During his speech in Byron Center, Michigan, Vance focused on the economic woes facing Americans and argued that the younger generation of U.S. adults is experiencing challenges in the housing market that their parents and grandparents did not face.

“Americans, especially young people, are becoming paupers in their own country. If we don’t do better, our young generation, they’re not going to own anything, they’re not going to have anything, they’re going to be renters in the country that their parents and grandparents built. Inflation is a disaster,” Vance said, according to The Detroit News.

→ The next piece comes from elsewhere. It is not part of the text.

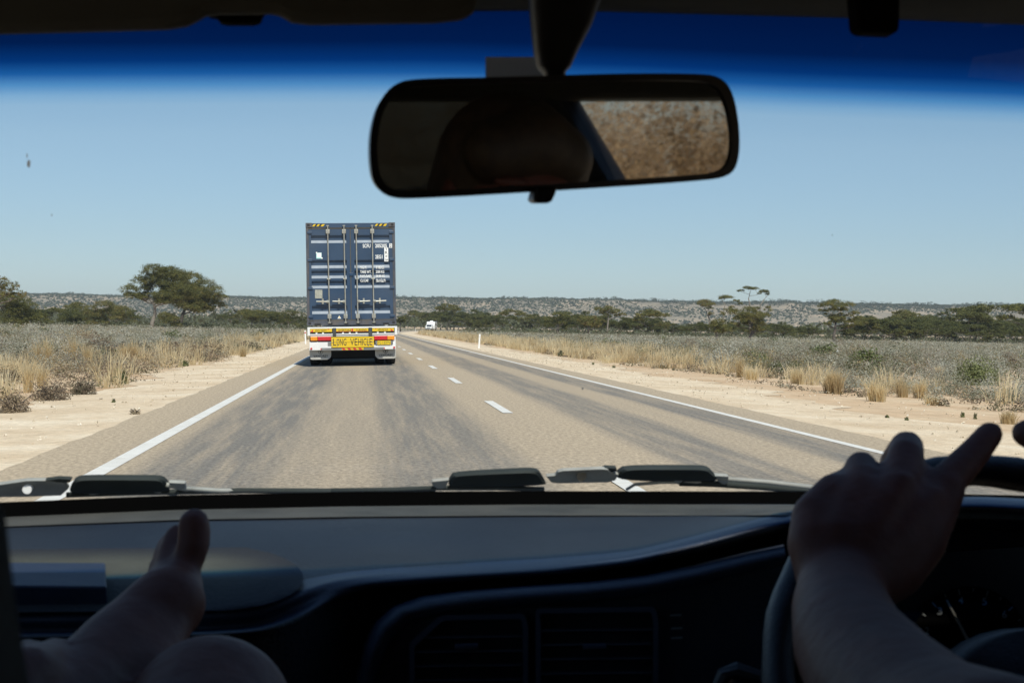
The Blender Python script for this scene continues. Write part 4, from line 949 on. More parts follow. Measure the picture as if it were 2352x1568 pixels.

Median home prices in the U.S. have skyrocketed, hitting a peak of $479,500 in the fourth quarter of 2022, according to Rocket Homes. At the end of 2020, the final months of the Trump administration, the median home price was $358,700. Rent prices in the U.S. have also increased by around 19% since 2019, The Washington Post reported, making it harder for young Americans to save money for the increasing costs of owning a home.

While inflation dropped to 2.9% last month, it is still higher than it was during most of Trump’s presidency. The inflation rate hit a staggering 9.1% in June 2022 before it began to drop.

 

Vance said a priority of the Trump-Vance administration would be to lower energy costs, which he argued would, in turn, bring down the cost of housing. Trump made similar comments in July when addressing the housing crisis.

“When the economy gets better, it’s hard to get better when you have high energy prices,” Trump told a crowd of supporters in Iowa. “We’ll get the prices way down and then the interest rates down and then the home builders will start building again, because nobody can get money from the bank because the interest rate’s high.”

The Republican vice presidential candidate and Ohio senator also blastedMichigan’s “failed leadership,” saying it has resulted in thousands of jobs disappearing in the Great Lakes State. He predicted the loss of jobs in Michigan would result in voters overwhelmingly turning out in support of Republicans in November.

“Michigan, people used to call it a blue wall state,” he said. “I think Michigan is a red wall state now because people are sick of losing their livelihoods and losing their jobs.”